Task statement: All entries below are to be set down again, identical to the source.

● ● ● ● ●

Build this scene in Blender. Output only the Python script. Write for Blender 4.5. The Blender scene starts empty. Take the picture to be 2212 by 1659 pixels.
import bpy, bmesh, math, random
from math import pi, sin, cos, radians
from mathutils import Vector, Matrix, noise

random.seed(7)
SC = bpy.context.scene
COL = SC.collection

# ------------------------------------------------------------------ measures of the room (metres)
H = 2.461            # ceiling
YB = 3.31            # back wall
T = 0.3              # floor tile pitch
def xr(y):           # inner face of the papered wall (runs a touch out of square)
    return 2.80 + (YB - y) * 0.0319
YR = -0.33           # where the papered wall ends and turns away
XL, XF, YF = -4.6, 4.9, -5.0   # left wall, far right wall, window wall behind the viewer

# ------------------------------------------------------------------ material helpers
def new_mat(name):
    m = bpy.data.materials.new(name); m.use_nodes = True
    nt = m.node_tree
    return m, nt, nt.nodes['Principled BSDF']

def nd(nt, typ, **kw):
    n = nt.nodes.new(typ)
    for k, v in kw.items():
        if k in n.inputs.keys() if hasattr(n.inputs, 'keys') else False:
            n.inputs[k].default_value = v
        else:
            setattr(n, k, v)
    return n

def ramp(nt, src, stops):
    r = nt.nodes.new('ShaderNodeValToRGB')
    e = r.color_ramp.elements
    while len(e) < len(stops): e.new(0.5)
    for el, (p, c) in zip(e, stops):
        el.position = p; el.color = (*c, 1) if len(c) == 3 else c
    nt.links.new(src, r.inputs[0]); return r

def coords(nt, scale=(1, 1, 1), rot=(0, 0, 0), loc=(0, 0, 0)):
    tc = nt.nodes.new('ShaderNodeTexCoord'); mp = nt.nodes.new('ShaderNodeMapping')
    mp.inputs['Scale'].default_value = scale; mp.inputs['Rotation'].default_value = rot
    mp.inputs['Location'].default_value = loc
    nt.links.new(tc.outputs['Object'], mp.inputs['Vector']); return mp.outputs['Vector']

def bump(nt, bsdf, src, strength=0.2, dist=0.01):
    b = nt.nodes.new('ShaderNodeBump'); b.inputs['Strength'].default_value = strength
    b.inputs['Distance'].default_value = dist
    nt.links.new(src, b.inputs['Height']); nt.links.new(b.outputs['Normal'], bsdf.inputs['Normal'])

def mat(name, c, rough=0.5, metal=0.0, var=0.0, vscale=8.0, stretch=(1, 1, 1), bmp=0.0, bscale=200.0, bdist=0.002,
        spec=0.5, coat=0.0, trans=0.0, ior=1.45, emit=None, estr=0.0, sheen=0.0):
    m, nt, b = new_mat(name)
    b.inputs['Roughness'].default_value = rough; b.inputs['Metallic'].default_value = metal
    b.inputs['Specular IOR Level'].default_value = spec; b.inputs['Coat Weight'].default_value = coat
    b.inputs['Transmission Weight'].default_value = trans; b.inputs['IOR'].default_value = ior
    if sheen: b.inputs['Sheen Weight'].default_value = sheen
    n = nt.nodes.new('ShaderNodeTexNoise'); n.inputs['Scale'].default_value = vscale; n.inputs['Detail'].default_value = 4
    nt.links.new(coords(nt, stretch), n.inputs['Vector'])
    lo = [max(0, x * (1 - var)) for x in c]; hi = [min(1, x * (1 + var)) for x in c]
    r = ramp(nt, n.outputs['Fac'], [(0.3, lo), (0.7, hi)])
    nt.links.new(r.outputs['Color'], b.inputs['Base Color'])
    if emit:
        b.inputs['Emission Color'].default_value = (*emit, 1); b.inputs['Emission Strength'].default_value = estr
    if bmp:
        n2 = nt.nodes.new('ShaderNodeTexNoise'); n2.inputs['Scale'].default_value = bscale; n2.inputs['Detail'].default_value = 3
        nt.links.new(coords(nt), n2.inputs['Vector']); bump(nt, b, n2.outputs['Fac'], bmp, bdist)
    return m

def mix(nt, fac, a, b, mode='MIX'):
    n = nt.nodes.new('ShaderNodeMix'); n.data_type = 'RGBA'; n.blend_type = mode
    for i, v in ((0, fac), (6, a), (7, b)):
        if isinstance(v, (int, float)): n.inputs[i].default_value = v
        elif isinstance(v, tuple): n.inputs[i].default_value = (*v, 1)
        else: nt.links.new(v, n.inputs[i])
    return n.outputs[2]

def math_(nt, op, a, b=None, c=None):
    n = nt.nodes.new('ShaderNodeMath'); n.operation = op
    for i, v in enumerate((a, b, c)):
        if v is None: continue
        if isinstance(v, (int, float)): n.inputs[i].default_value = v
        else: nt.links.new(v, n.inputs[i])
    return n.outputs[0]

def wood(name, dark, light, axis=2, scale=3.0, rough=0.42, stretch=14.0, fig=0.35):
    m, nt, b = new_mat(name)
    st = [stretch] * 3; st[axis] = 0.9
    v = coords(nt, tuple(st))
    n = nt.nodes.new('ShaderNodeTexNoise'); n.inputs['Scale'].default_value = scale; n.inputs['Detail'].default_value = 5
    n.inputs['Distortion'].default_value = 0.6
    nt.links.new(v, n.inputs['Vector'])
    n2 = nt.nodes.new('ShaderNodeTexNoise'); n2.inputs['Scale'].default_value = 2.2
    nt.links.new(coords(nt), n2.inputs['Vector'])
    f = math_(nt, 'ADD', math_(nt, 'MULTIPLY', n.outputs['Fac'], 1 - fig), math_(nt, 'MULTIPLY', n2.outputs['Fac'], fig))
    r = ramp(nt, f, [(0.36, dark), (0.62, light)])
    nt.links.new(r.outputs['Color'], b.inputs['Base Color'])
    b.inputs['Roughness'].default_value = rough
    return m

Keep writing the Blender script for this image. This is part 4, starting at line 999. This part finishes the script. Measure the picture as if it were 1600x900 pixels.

● ● ● ● ●

Reply to the exercise:
Build this scene in Blender. Output only the Python script. Write for Blender 4.5. The Blender scene starts empty. Take the picture to be 2212 by 1659 pixels.
import bpy, bmesh, math, random
from math import pi, sin, cos, radians
from mathutils import Vector, Matrix, noise

random.seed(7)
SC = bpy.context.scene
COL = SC.collection

# ------------------------------------------------------------------ measures of the room (metres)
H = 2.461            # ceiling
YB = 3.31            # back wall
T = 0.3              # floor tile pitch
def xr(y):           # inner face of the papered wall (runs a touch out of square)
    return 2.80 + (YB - y) * 0.0319
YR = -0.33           # where the papered wall ends and turns away
XL, XF, YF = -4.6, 4.9, -5.0   # left wall, far right wall, window wall behind the viewer

# ------------------------------------------------------------------ material helpers
def new_mat(name):
    m = bpy.data.materials.new(name); m.use_nodes = True
    nt = m.node_tree
    return m, nt, nt.nodes['Principled BSDF']

def nd(nt, typ, **kw):
    n = nt.nodes.new(typ)
    for k, v in kw.items():
        if k in n.inputs.keys() if hasattr(n.inputs, 'keys') else False:
            n.inputs[k].default_value = v
        else:
            setattr(n, k, v)
    return n

def ramp(nt, src, stops):
    r = nt.nodes.new('ShaderNodeValToRGB')
    e = r.color_ramp.elements
    while len(e) < len(stops): e.new(0.5)
    for el, (p, c) in zip(e, stops):
        el.position = p; el.color = (*c, 1) if len(c) == 3 else c
    nt.links.new(src, r.inputs[0]); return r

def coords(nt, scale=(1, 1, 1), rot=(0, 0, 0), loc=(0, 0, 0)):
    tc = nt.nodes.new('ShaderNodeTexCoord'); mp = nt.nodes.new('ShaderNodeMapping')
    mp.inputs['Scale'].default_value = scale; mp.inputs['Rotation'].default_value = rot
    mp.inputs['Location'].default_value = loc
    nt.links.new(tc.outputs['Object'], mp.inputs['Vector']); return mp.outputs['Vector']

def bump(nt, bsdf, src, strength=0.2, dist=0.01):
    b = nt.nodes.new('ShaderNodeBump'); b.inputs['Strength'].default_value = strength
    b.inputs['Distance'].default_value = dist
    nt.links.new(src, b.inputs['Height']); nt.links.new(b.outputs['Normal'], bsdf.inputs['Normal'])

def mat(name, c, rough=0.5, metal=0.0, var=0.0, vscale=8.0, stretch=(1, 1, 1), bmp=0.0, bscale=200.0, bdist=0.002,
        spec=0.5, coat=0.0, trans=0.0, ior=1.45, emit=None, estr=0.0, sheen=0.0):
    m, nt, b = new_mat(name)
    b.inputs['Roughness'].default_value = rough; b.inputs['Metallic'].default_value = metal
    b.inputs['Specular IOR Level'].default_value = spec; b.inputs['Coat Weight'].default_value = coat
    b.inputs['Transmission Weight'].default_value = trans; b.inputs['IOR'].default_value = ior
    if sheen: b.inputs['Sheen Weight'].default_value = sheen
    n = nt.nodes.new('ShaderNodeTexNoise'); n.inputs['Scale'].default_value = vscale; n.inputs['Detail'].default_value = 4
    nt.links.new(coords(nt, stretch), n.inputs['Vector'])
    lo = [max(0, x * (1 - var)) for x in c]; hi = [min(1, x * (1 + var)) for x in c]
    r = ramp(nt, n.outputs['Fac'], [(0.3, lo), (0.7, hi)])
    nt.links.new(r.outputs['Color'], b.inputs['Base Color'])
    if emit:
        b.inputs['Emission Color'].default_value = (*emit, 1); b.inputs['Emission Strength'].default_value = estr
    if bmp:
        n2 = nt.nodes.new('ShaderNodeTexNoise'); n2.inputs['Scale'].default_value = bscale; n2.inputs['Detail'].default_value = 3
        nt.links.new(coords(nt), n2.inputs['Vector']); bump(nt, b, n2.outputs['Fac'], bmp, bdist)
    return m

def mix(nt, fac, a, b, mode='MIX'):
    n = nt.nodes.new('ShaderNodeMix'); n.data_type = 'RGBA'; n.blend_type = mode
    for i, v in ((0, fac), (6, a), (7, b)):
        if isinstance(v, (int, float)): n.inputs[i].default_value = v
        elif isinstance(v, tuple): n.inputs[i].default_value = (*v, 1)
        else: nt.links.new(v, n.inputs[i])
    return n.outputs[2]

def math_(nt, op, a, b=None, c=None):
    n = nt.nodes.new('ShaderNodeMath'); n.operation = op
    for i, v in enumerate((a, b, c)):
        if v is None: continue
        if isinstance(v, (int, float)): n.inputs[i].default_value = v
        else: nt.links.new(v, n.inputs[i])
    return n.outputs[0]

def wood(name, dark, light, axis=2, scale=3.0, rough=0.42, stretch=14.0, fig=0.35):
    m, nt, b = new_mat(name)
    st = [stretch] * 3; st[axis] = 0.9
    v = coords(nt, tuple(st))
    n = nt.nodes.new('ShaderNodeTexNoise'); n.inputs['Scale'].default_value = scale; n.inputs['Detail'].default_value = 5
    n.inputs['Distortion'].default_value = 0.6
    nt.links.new(v, n.inputs['Vector'])
    n2 = nt.nodes.new('ShaderNodeTexNoise'); n2.inputs['Scale'].default_value = 2.2
    nt.links.new(coords(nt), n2.inputs['Vector'])
    f = math_(nt, 'ADD', math_(nt, 'MULTIPLY', n.outputs['Fac'], 1 - fig), math_(nt, 'MULTIPLY', n2.outputs['Fac'], fig))
    r = ramp(nt, f, [(0.36, dark), (0.62, light)])
    nt.links.new(r.outputs['Color'], b.inputs['Base Color'])
    b.inputs['Roughness'].default_value = rough
    return m

Keep writing the Blender script for this image. This is part 4, starting at line 999. This part finishes the script. Measure the picture as if it were 1600x900 pixels.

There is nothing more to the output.